"Beneath the impeccably controlled surfaces of these poems lies the hidden knowledge of dangers past and to come. Container Gardening gives us illuminating glimpses of a life bravely lived. It is a deeply felt and moving book."
— Linda Pastan
"Ellen Steinbaum is a poet of muted grief and quiet acceptance. And hope. In Container Gardening the losses we suffer—private, public, political, natural—are universal. But she knows, with wry certainty, that “what is broken can / (never) / be repaired / the pieces can / (not) / be put back.” Definitely one or the other. Steinbaum’s sigh of resignation and breath of hope are both genuine. The contained garden of her poems becomes a conscious strategy to deal with all those—all our—losses. I was moved by Ellen Steinbaum’s first book and eager for a second. I haven’t been disappointed."
— Lloyd Schwartz
"CONTAINER GARDENING - Poems by Ellen Steinbaum. Cincinnati, Ohio; Custom Words, 2008. Ellen Steinbaum writes a column for The Boston Globe and is also a widely published poet. Container Gardening is her second book of poems, and while her first book Afterwords [Portland, Oregon. Blue Unicorn Press, 2001] focused mostly on the sense and aftereffects of loss and were accomplished in a lyrical, elegiac voice that refused to minimize the poignancy and awareness of the suffering and death of a loved one, this later collection displays a kind of recovery, an acceptance that becomes a means of ‘going on’ with the business of living. Linda Pastan calls it “a deeply felt and moving book” and it certainly is that. But it's also much more. Steinbaum brings to her work an exacting craftsmanship that reveals her admirable control over her material and subjects. She is a fine poet and her poems are lasting and should be read by all those interested in contemporary poetry and hungry for meaningful writing."
— Ottone Riccio
"Ellen Steinbaum’s poetry collection “Container Gardening” infuses meaning into all the things we carry in this life. It is a long and lyrical grocery list that evokes a late, beloved aunt, the seminal years of the poet’s mother, and the way time creeps up on a person with a flick of an eye. In her poem “Time Travel” Steinbaum weeds through the trappings of the Philadelphia apartment of a recently deceased aunt, and in turn weeds through her own history:
'I am leaving Philadelphia behind:
an apartment closed, silent,
empty, some furniture
given to Goodwill: the last
chairs from the last apartment
of the last of my three aunts.
I am the owner now
Of paintings I know by heart,
china from family dinners in old photographs.

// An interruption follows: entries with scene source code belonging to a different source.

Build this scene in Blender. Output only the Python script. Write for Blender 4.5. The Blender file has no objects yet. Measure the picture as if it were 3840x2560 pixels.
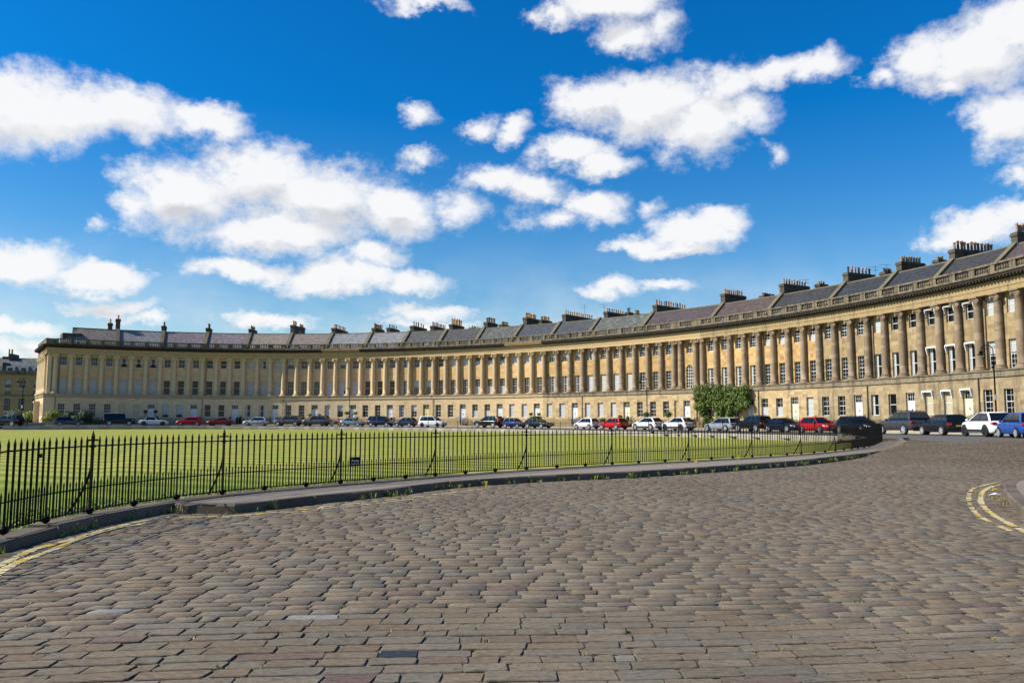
import bpy, math, random
import numpy as np
from mathutils import Vector, Matrix, Quaternion
random.seed(7); RNG = np.random.default_rng(11)
C = bpy.context.scene
COL = C.collection
R = math.radians

# ------------------------------------------------------------------ camera
EYE = 1.55
F_PX, PITCH, ROLL = 3120.865, 0.0966886, 0.00273
cam_d = bpy.data.cameras.new('camera'); cam = bpy.data.objects.new('camera', cam_d); COL.objects.link(cam)
cam_d.sensor_width = 36.0; cam_d.lens = 36.0 * F_PX / 3840.0
cam_d.clip_start = 0.1; cam_d.clip_end = 5000
cam.location = (0, 0, EYE)
cam.rotation_euler = (math.pi/2 + PITCH, 0, 0)
cam.rotation_mode = 'QUATERNION'
cam.rotation_quaternion = (Matrix.Rotation(math.pi/2 + PITCH, 4, 'X') @ Matrix.Rotation(ROLL, 4, 'Z')).to_quaternion()
C.camera = cam

def ray(x, y):
    a, b = x-1920.0, y-1280.0
    c, s = math.cos(ROLL), math.sin(ROLL)
    u = c*a + s*b; v = -s*a + c*b
    return (u, F_PX*math.cos(PITCH)+v*math.sin(PITCH), F_PX*math.sin(PITCH)-v*math.cos(PITCH))
def unp(x, y, z):                       # pixel of the photograph -> point on the level z
    X, Y, Z = ray(x, y); t = (z-EYE)/Z
    return X*t, Y*t
def z_at(x, y, Yd):
    X, Y, Z = ray(x, y); return EYE + Z*Yd/Y
def px_of(X, Y, Z):
    Z = Z-EYE
    d = Y*math.cos(PITCH)+Z*math.sin(PITCH); h = -Y*math.sin(PITCH)+Z*math.cos(PITCH)
    x = F_PX*X/d; y = -F_PX*h/d; c, s = math.cos(ROLL), math.sin(ROLL)
    return 1920+c*x-s*y, 1280+s*x+c*y

# ------------------------------------------------------------------ sun, sky, exposure
SUN_EL, SUN_B = R(38), R(-8)
to_sun = Vector((-math.cos(SUN_B)*math.cos(SUN_EL), math.sin(SUN_B)*math.cos(SUN_EL), math.sin(SUN_EL)))
sd = bpy.data.lights.new('sun', 'SUN'); so = bpy.data.objects.new('sun', sd); COL.objects.link(so)
sd.energy = 5.0; sd.angle = R(0.5); sd.color = (1.0, 0.93, 0.82)
so.rotation_mode = 'QUATERNION'; so.rotation_quaternion = (-to_sun).to_track_quat('-Z', 'Y')
C.view_settings.view_transform = 'Standard'; C.view_settings.look = 'None'
C.view_settings.exposure = 0.58; C.view_settings.gamma = 1.0
try: C.view_settings.use_curve_mapping = False
except Exception: pass

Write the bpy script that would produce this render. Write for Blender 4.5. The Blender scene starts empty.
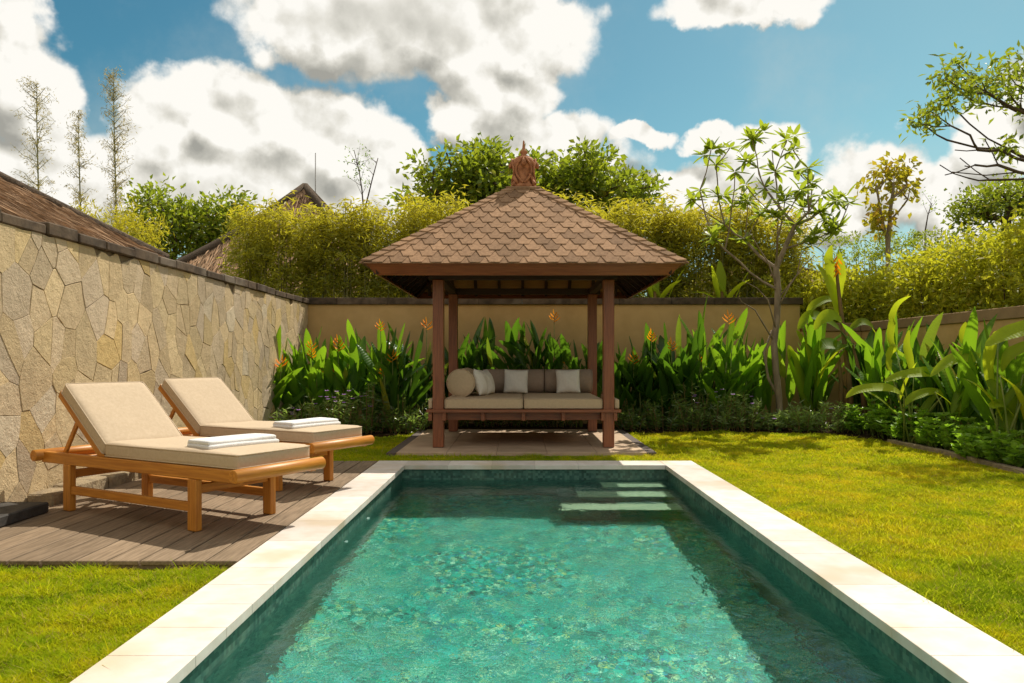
import bpy, bmesh, math, random
import numpy as np
from mathutils import Vector, Matrix
R = math.radians
SC = bpy.context.scene
COL = SC.collection
rng = np.random.default_rng(7)
random.seed(7)
F_PX, HX, HY, CH = 765.0, 519.5, 360.0, 1.2

def at(px, py, Y):
    """world point seen at pixel (px,py) at depth Y"""
    return Vector(((px - HX) / F_PX * Y, Y, CH + (HY - py) / F_PX * Y))

# ------------------------------------------------------------------ objects
def link(o, parent=None):
    COL.objects.link(o)
    if parent is not None:
        o.parent = parent
    return o

def tag(o, label=None, cat=None, group=None, kind=None):
    if label: o['label'] = label
    if cat: o['category'] = cat
    if group: o['group'] = group
    if kind: o['kind'] = kind
    return o

def empty(name, loc=(0, 0, 0), rz=0.0, label=None, cat=None, group=None):
    o = bpy.data.objects.new(name, None)
    o.empty_display_size = 0.2
    o.location = loc
    o.rotation_euler = (0, 0, rz)
    COL.objects.link(o)
    return tag(o, label, cat, group)

def copy_tree(o, parent=None):
    c = o.copy(); COL.objects.link(c); c.parent = parent
    for ch in [x for x in COL.objects if x.parent == o]:
        copy_tree(ch, c)
    return c

# ------------------------------------------------------------------ materials
class NT:
    def __init__(self, tree):
        self.t = tree; self.n = tree.nodes; self.l = tree.links
    def new(self, typ, **kw):
        nd = self.n.new(typ)
        for k, v in kw.items():
            if k.startswith('_'):
                setattr(nd, k[1:], v)
        return nd
    def link(self, a, b): self.l.new(a, b)
    def setin(self, sock, v):
        if hasattr(v, 'is_linked') or isinstance(v, bpy.types.NodeSocket):
            self.l.new(v, sock)
        else:
            sock.default_value = v
    def math(self, op, a, b=None, c=None, clamp=False):
        nd = self.n.new('ShaderNodeMath'); nd.operation = op; nd.use_clamp = clamp
        self.setin(nd.inputs[0], a)
        if b is not None: self.setin(nd.inputs[1], b)
        if c is not None: self.setin(nd.inputs[2], c)
        return nd.outputs[0]
    def vmath(self, op, a, b=None, scale=None):
        nd = self.n.new('ShaderNodeVectorMath'); nd.operation = op
        self.setin(nd.inputs[0], a)
        if b is not None: self.setin(nd.inputs[1], b)
        if scale is not None: self.setin(nd.inputs['Scale'], scale)
        return nd.outputs['Value'] if op in ('LENGTH', 'DOT_PRODUCT', 'DISTANCE') else nd.outputs[0]
    def noise(self, vec, scale, detail=4, rough=0.55, dist=0.0, out=0):
        nd = self.n.new('ShaderNodeTexNoise')
        self.l.new(vec, nd.inputs['Vector'])
        nd.inputs['Scale'].default_value = scale
        nd.inputs['Detail'].default_value = detail
        nd.inputs['Roughness'].default_value = rough
        nd.inputs['Distortion'].default_value = dist
        return nd.outputs[out]
    def ramp(self, fac, stops):
        nd = self.n.new('ShaderNodeValToRGB')
        self.setin(nd.inputs[0], fac)
        cr = nd.color_ramp
        while len(cr.elements) < len(stops): cr.elements.new(0.5)
        for e, (p, c) in zip(cr.elements, stops):
            e.position = p
            e.color = (c, c, c, 1) if isinstance(c, (int, float)) else (*c, 1)
        return nd.outputs[0]
    def mix(self, fac, a, b, mode='MIX'):
        nd = self.n.new('ShaderNodeMix'); nd.data_type = 'RGBA'; nd.blend_type = mode
        self.setin(nd.inputs[0], fac)
        for s, v in ((nd.inputs[6], a), (nd.inputs[7], b)):
            if isinstance(v, tuple): v = (*v, 1) if len(v) == 3 else v
            self.setin(s, v)
        return nd.outputs[2]
    def smooth(self, v, a, b):
        nd = self.n.new('ShaderNodeMapRange'); nd.interpolation_type = 'SMOOTHSTEP'
        self.setin(nd.inputs[0], v); nd.inputs[1].default_value = a; nd.inputs[2].default_value = b
        return nd.outputs[0]
    def bump(self, h, strength, dist=0.02, normal=None):
        nd = self.n.new('ShaderNodeBump')
        nd.inputs['Strength'].default_value = strength
        nd.inputs['Distance'].default_value = dist
        self.l.new(h, nd.inputs['Height'])
        if normal is not None: self.l.new(normal, nd.inputs['Normal'])
        return nd.outputs[0]
    def scaled(self, vec, s):
        nd = self.n.new('ShaderNodeMapping'); self.l.new(vec, nd.inputs[0])
        nd.inputs['Scale'].default_value = s
        return nd.outputs[0]

def newmat(name):
    m = bpy.data.materials.new(name); m.use_nodes = True
    t = NT(m.node_tree); t.n.clear()
    out = t.new('ShaderNodeOutputMaterial')
    return m, t, out

def hsvj(c, k):
    return tuple(max(0.0, x * k) for x in c)

def surface(name, c1, c2, scale=8, stretch=(1, 1, 1), rough=0.7, bump=0.2, bdist=0.01, bscale=None,
            attr=0.0, c3=None, coord='Object', spec=0.3, detail=6, blotch=0.0):
    """two-colour noise surface; attr = how much the vertex attribute 'col'.r shifts the value"""
    m, t, out = newmat(name)
    tc = t.new('ShaderNodeTexCoord')
    vec = t.scaled(tc.outputs[coord], stretch)
    n1 = t.noise(vec, scale, detail, 0.6)
    fac = t.smooth(n1, 0.3, 0.7)
    colr = t.mix(fac, c1, c2)
    if c3 is not None:
        n3 = t.noise(tc.outputs[coord], scale * 0.27, 3, 0.5)
        colr = t.mix(t.smooth(n3, 0.5, 0.72), colr, c3)
    if blotch > 0:
        n4 = t.noise(tc.outputs[coord], 1.1, 5, 0.6)
        colr = t.mix(blotch, colr, t.ramp(n4, [(0.3, 0.35), (0.7, 1.0)]), 'MULTIPLY')
    if attr > 0:
        a = t.new('ShaderNodeAttribute'); a.attribute_name = 'col'
        sep = t.new('ShaderNodeSeparateColor'); t.link(a.outputs['Color'], sep.inputs[0])
        k = t.math('MULTIPLY_ADD', sep.outputs[0], 2 * attr, 1 - attr)
        cmb = t.new('ShaderNodeCombineColor')
        t.link(k, cmb.inputs[0]); t.link(k, cmb.inputs[1]); t.link(k, cmb.inputs[2])
        colr = t.mix(1.0, colr, cmb.outputs[0], 'MULTIPLY')
    b = t.new('ShaderNodeBsdfPrincipled')
    t.link(colr, b.inputs['Base Color'])
    b.inputs['Roughness'].default_value = rough
    b.inputs['Specular IOR Level'].default_value = spec
    if bump > 0:
        nb = t.noise(vec, bscale or scale * 3, 5, 0.6)
        t.link(t.bump(nb, bump, bdist), b.inputs['Normal'])
    t.link(b.outputs[0], out.inputs[0])
    return m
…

Scarves that fill my drawers
once dressed my dolls.'
And in the poem “Order” Steinbaum compares the painstaking order of her current life—to the wild and joyous disorder of a life with a husband and kids in close proximity:
'I always know where
the tape measure is now,
a pen, a safety pin, my keys.
Not like the years when
shoes tumbled uncoupled
on the floor and every closet
could spill secrets.
Now each day is folded,
neatly stacked in silent drawers
and nothing moves an inch
to left or right.
in an instant I can find
the tape measure.'
Ellen Steinbaum writes a popular column about writers and the writing life in The Boston Globe. In this book she is the subject, and her life yields rich rewards."